Here, \( h \) corresponds to the x-value of the vertex. Once \( h \) is found, the corresponding y-value, \( k \), can be calculated by substituting \( h \) back into the quadratic equation:

• \( k = g(h) = ah^2 + bh + c \).

Thus, the vertex is given by the point \((h, k)\).
For example, consider the function \( g(x) = x^2 - 6 \). In this case, \( a = 1, b = 0, \) and \( c = -6 \). Calculating the vertex:

• \( h = \frac{-0}{2(1)} = 0 \)
• \( k = g(0) = (1)(0)^2 + 0(0) - 6 = -6 \)

Hence, the vertex is at the point \((0, -6)\).
The vertex not only indicates the lowest (or highest) point of the parabola depending on its orientation, but also plays a crucial role in understanding the parabola's shape and direction.

The axis of symmetry in a quadratic function is a vertical line that passes through the vertex and divides the parabola into two mirror-image halves. For the general quadratic equation \( g(x) = ax^2 + bx + c \), the axis of symmetry can be identified by the formula:

• \( x = h = \frac{-b}{2a} \)

This line of symmetry demonstrates an essential property of parabolas, ensuring that each point on one side of the axis has a corresponding point on the other side.
For example, given the function \( g(x) = x^2 - 6 \), the vertex has an x-coordinate \( h = 0 \), making the axis of symmetry the line:

• \( x = 0 \)

Thus, all points are symmetrical about this vertical line.

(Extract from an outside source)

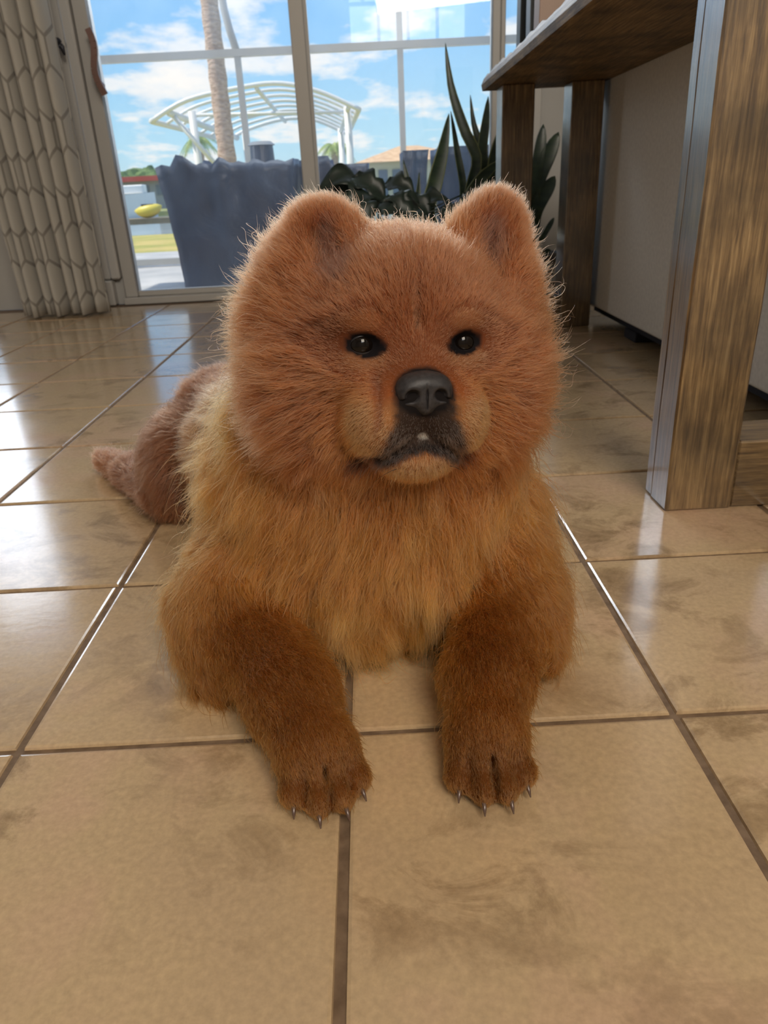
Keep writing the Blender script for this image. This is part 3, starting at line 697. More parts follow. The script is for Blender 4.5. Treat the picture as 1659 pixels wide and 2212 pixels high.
# distant trees
M_tree = noise_color(mat('far_tree_leaves', rough=.9), (.06, .12, .03), (.16, .24, .07), 1.5)
def far_tree(x, y, z0, w, hgt, label):
    e = empty('tree', (x, y, z0), label=label, cat='tree')
    tube('trunk', [(x, y, z0), (x, y, z0 + hgt * .6)], .2, M_trunk, e)
    bm = bmesh.new()
    for k in range(9):
        rr = w * random.uniform(.22, .34)
        bmesh.ops.create_icosphere(bm, subdivisions=3, radius=rr, matrix=Matrix.Translation((x + random.uniform(-.35, .35) * w, y + random.uniform(-.2, .2) * w, z0 + hgt - rr * random.uniform(.9, 1.3))))
    bumpy(bm, .35, 1.6); bm_done(bm, 'crown', M_tree, e)
pT = at(305, 362, 84); far_tree(pT.x, 84, -1, 4.6, pT.z + 1, 'round green tree above the red roofed building')
pT = at(345, 372, 76); far_tree(pT.x, 76, -1, 4.2, pT.z + 1, 'green tree to the right of the round one, partly behind the black block')
pT = at(262, 376, 70); far_tree(pT.x, 70, -1, 3.6, pT.z + 1, 'smallest green tree, at the left door edge above the red roof')

# ================================================================== DOG
# ---- signed-distance sculpt, meshed with surface nets
class Sculpt:
    def __init__(s, lo, hi, h):
        s.lo = np.array(lo, float); s.h = h; s.n = np.ceil((np.array(hi) - s.lo) / h).astype(int) + 1
        s.D = np.full(s.n, .2, np.float32); s.ax = [(s.lo[i] + h * np.arange(s.n[i])).astype(np.float32) for i in range(3)]
    def apply(s, fn, c, R, k, sub=False):
        m_ = R + k + 2 * s.h
        i0 = np.clip(((np.array(c) - m_ - s.lo) / s.h).astype(int), 0, s.n); i1 = np.clip(((np.array(c) + m_ - s.lo) / s.h).astype(int) + 2, 0, s.n)
        if (i1 <= i0).any(): return
        sl = tuple(slice(a, b) for a, b in zip(i0, i1))
        X, Y_, Z = np.meshgrid(*[s.ax[i][sl[i]] for i in range(3)], indexing='ij', sparse=True)
        d = fn(X, Y_, Z); D = s.D[sl]
        if sub:
            d = -d; h_ = np.clip(.5 + .5 * (D - d) / k, 0, 1) if k > 0 else None
            s.D[sl] = d * (1 - h_) + D * h_ + k * h_ * (1 - h_)
        else:
            h_ = np.clip(.5 + .5 * (D - d) / k, 0, 1); s.D[sl] = D * (1 - h_) + d * h_ - k * h_ * (1 - h_)
    def mesh(s):
        D = s.D; ins = D < 0; n = s.n
        cnt = np.zeros(n - 1, np.int8)
        for a in (0, 1):
            for b in (0, 1):
                for c in (0, 1): cnt += ins[a:n[0] - 1 + a, b:n[1] - 1 + b, c:n[2] - 1 + c]
        I = np.argwhere((cnt > 0) & (cnt < 8)); idx = -np.ones(n - 1, np.int64); idx[tuple(I.T)] = np.arange(len(I))
        acc = np.zeros((len(I), 3)); w = np.zeros(len(I))
        cor = [(a, b, c) for a in (0, 1) for b in (0, 1) for c in (0, 1)]
        for p in cor:
            for ax in range(3):
                if p[ax]: continue
                q = list(p); q[ax] = 1
                dp = D[tuple((I + p).T)]; dq = D[tuple((I + q).T)]
                mk = (dp < 0) != (dq < 0); t = np.where(mk, dp / np.where(mk, dp - dq, 1), 0)
                pos = np.array(p, float)[None] + t[:, None] * (np.array(q) - np.array(p))[None]
                acc += pos * mk[:, None]; w += mk
        V = s.lo + s.h * (I + acc / w[:, None])
        F = []
        for ax in range(3):
            o1, o2 = [(1, 2), (2, 0), (0, 1)][ax]
            a = [slice(1, n[i] - 1) for i in range(3)]; a[ax] = slice(0, n[ax] - 1)
            b = list(a); b[ax] = slice(1, n[ax])
            i0 = ins[tuple(a)]; i1 = ins[tuple(b)]; E = np.argwhere(i0 != i1); fl = i0[tuple(E.T)]
            E = E + [1 if i != ax else 0 for i in range(3)]
            e1 = np.zeros(3, int); e1[o1] = 1; e2 = np.zeros(3, int); e2[o2] = 1
            q = np.stack([idx[tuple((E - e1 - e2).T)], idx[tuple((E - e2).T)], idx[tuple(E.T)], idx[tuple((E - e1).T)]], 1)
            q[~fl] = q[~fl][:, ::-1]; F.append(q)
        return V, np.concatenate(F)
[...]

It is critical for graphing the parabola as it guides where each side of the parabola will be relative to the vertex and the axis.

In quadratic functions, recognizing whether there is a maximum or minimum value is important for understanding the function's behavior. This is determined by examining the coefficient \( a \) in the standard quadratic form \( g(x) = ax^2 + bx + c \):

• If \( a > 0 \), the parabola opens upwards and has a minimum value.
• If \( a < 0 \), the parabola opens downwards and has a maximum value.

The vertex \((h, k)\) indicates this extreme value, where \( k \) is the actual maximum or minimum value of the function.
In the case of \( g(x) = x^2 - 6 \), with \( a = 1 \), the parabola opens upwards, meaning it has a minimum value. This minimum value occurs at the vertex \((0, -6)\), with \( k = -6 \) being the lowest point on the graph. Such evaluations of maximum or minimum values are valuable, especially when analyzing real-world scenarios modeled by quadratic equations, such as projectile motion or optimization problems.